วันอังคารที่ 16 กันยายน พ.ศ. 2557

meteoroid

meteoroid is a small rocky or metallic body travelling through space. Meteoroids are significantly smaller than asteroids, and range in size from small grains to 1 meter-wide objects. Smaller objects than this are classified as micrometeoroids or space dust. Most are fragments from comets or asteroids, while others are collision impact debris ejected from bodies such as the Moon or Mars.
When such an object enters the Earth's atmosphere at a speed typically in excess of 20 km/s, aerodynamic heating produces a streak of light, both from the glowing object and the trail of glowing particles that it leaves in its wake. At this point, the word meteor can be used to refer to the meteoroid, or to the streak of light caused by the meteoroid.
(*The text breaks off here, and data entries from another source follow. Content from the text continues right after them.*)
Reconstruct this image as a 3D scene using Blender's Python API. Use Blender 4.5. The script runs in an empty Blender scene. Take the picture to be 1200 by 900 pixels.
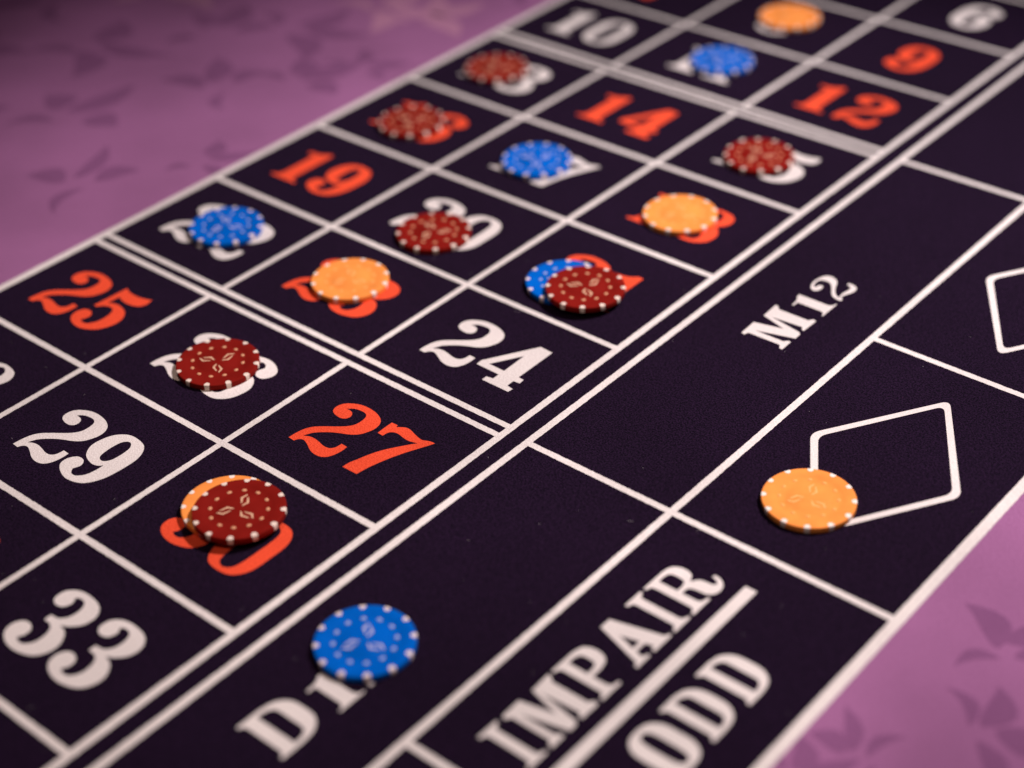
import bpy, math, random
from mathutils import Vector, Matrix

scene = bpy.context.scene
col = scene.collection
random.seed(7)

# ------------------------------------------------------------------ camera
cam_d = bpy.data.cameras.new("camera")
cam = bpy.data.objects.new("camera", cam_d)
col.objects.link(cam)
CAM = Vector((0.68017, -0.44911, 0.45110))
FWD = Vector((-0.54027, 0.61019, -0.57946)).normalized()
RIGHT = Vector((0.76428, 0.64397, -0.03447))
RIGHT = (RIGHT - FWD * RIGHT.dot(FWD)).normalized()
UP = RIGHT.cross(FWD)
m = Matrix((RIGHT, UP, -FWD)).transposed().to_4x4()
m.translation = CAM
cam.matrix_world = m
cam_d.sensor_fit = 'HORIZONTAL'
cam_d.sensor_width = 36.0
cam_d.lens = 36.0 * 1996.9 / 1200.0
cam_d.clip_start = 0.02
cam_d.clip_end = 50
cam_d.dof.use_dof = True
FOCUS = Vector((0.268, -0.010, 0.0))
cam_d.dof.focus_distance = (FOCUS - CAM).dot(FWD)
cam_d.dof.aperture_fstop = 3.4
cam_d.dof.aperture_blades = 0
scene.camera = cam

# ------------------------------------------------------------------ world: dim purple room
world = bpy.data.worlds.new("World")
scene.world = world
world.use_nodes = True
bg = world.node_tree.nodes["Background"]
bg.inputs[0].default_value = (0.75, 0.5, 0.72, 1)
bg.inputs[1].default_value = 0.026

# ------------------------------------------------------------------ lamps over the table
def spot(name, loc, target, energy, color, size_deg, blend, radius):
    d = bpy.data.lights.new(name, 'SPOT')
    d.energy = energy; d.color = color
    d.spot_size = math.radians(size_deg); d.spot_blend = blend
    d.shadow_soft_size = radius
    o = bpy.data.objects.new(name, d); col.objects.link(o)
    o.location = loc
    o.rotation_euler = (Vector(target) - Vector(loc)).to_track_quat('-Z', 'Y').to_euler()
    return o
spot("table_lamp_key", (0.66, 0.72, 1.15), (0.290, 0.165, 0), 110, (1.0, 0.885, 0.90), 46.5, 1.0, 0.052)
spot("table_lamp_warm", (0.62, -0.42, 1.15), (0.26, -0.15, 0), 14, (1.0, 0.76, 0.60), 52, 1.0, 0.10)

scene.view_settings.view_transform = 'Standard'
scene.view_settings.look = 'None'
scene.view_settings.exposure = 0.0
scene.view_settings.gamma = 1.0
scene.render.resolution_x = 1024
scene.render.resolution_y = 768

# ------------------------------------------------------------------ materials
def new_mat(name):
    mt = bpy.data.materials.new(name); mt.use_nodes = True
    nt = mt.node_tree
    return mt, nt, nt.nodes["Principled BSDF"]

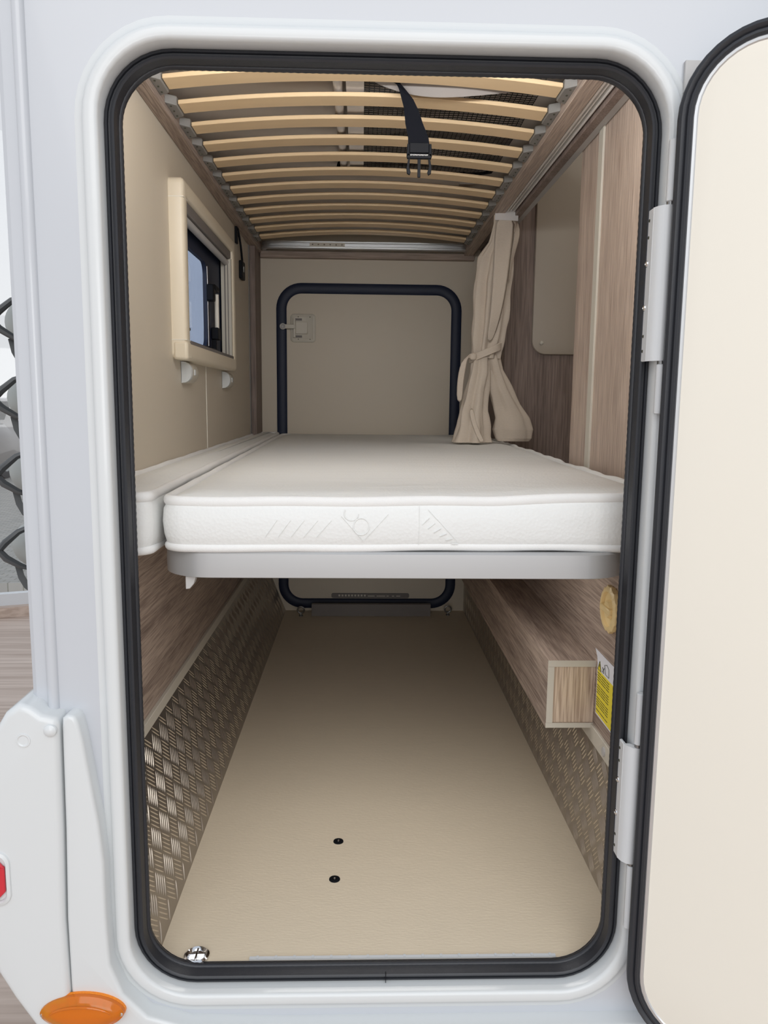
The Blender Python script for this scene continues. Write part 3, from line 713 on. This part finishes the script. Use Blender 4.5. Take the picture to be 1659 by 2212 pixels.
# net pocket above the slats
net = thing('net_pocket', 'black mesh net pocket with white hem lying above the near bunk slats', 'net', (0.15, 1.7, 1.405))
mb = MB(); X0, X1, Y0, Y1 = 0.0, 0.335, 1.30, 2.09
def nz(x, y): return 1.4035+0.003*math.sin(x*21+y*6)+0.002*math.sin(y*31)
nx = 34; ny = 80
for i in range(nx+1):
    x = X0+(X1-X0)*i/nx
    mb.tube([(x, Y0+(Y1-Y0)*j/16, nz(x, Y0+(Y1-Y0)*j/16)) for j in range(17)], 0.0009, 4, cap=False)
for j in range(ny+1):
    y = Y0+(Y1-Y0)*j/ny
    mb.tube([(X0+(X1-X0)*i/12, y, nz(X0+(X1-X0)*i/12, y)) for i in range(13)], 0.0009, 4, cap=False)
q = obj('mesh', mb, 'net_cord', net, weld=False); q['kind'] = 'stuff'
obj('hem', MB().ribbon([(-0.017, Y0+(Y1-Y0)*j/16, nz(0, Y0+(Y1-Y0)*j/16)-0.001) for j in range(17)], (0.017, 0, 0)), 'white_fabric', net)
obj('far_hem', MB().ribbon([(X0+(X1-X0)*i/10, Y1+0.008, nz(X0+(X1-X0)*i/10, Y1)+0.002*math.sin(i*2)) for i in range(11)], (0, 0.010, 0)), 'black_webbing', net)
obj('pocket_tube', MB().tube([(-0.050, 1.40, 1.4085), (-0.050, 2.06, 1.4085)], 0.0095, 12), 'white_fabric', net)
mb = MB()
for y in (1.405, 2.085): mb.lathe((-0.056, y, 1.4105), (0, 1, 0), [(0.0, -0.02), (0.012, -0.016), (0.0135, 0), (0.012, 0.016), (0.0, 0.02)], 14)
each('tube_end', mb, 'black_plastic', net)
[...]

Meteors are colloquially called "shooting stars" or "falling stars". A series of many meteors appearing seconds or minutes apart, and appearing to originate from the same fixed point in the sky, is called ameteor shower. Incoming objects larger than several meters (asteroids or comets) can explode in the air. If a meteoroid, comet or asteroid or a piece thereof withstands ablation from its atmospheric entry and impacts with the ground, then it is called a meteorite.

Around 15,000 tonnes of meteoroids, micrometeoroids and different forms of space dust enter Earth's atmosphere each year.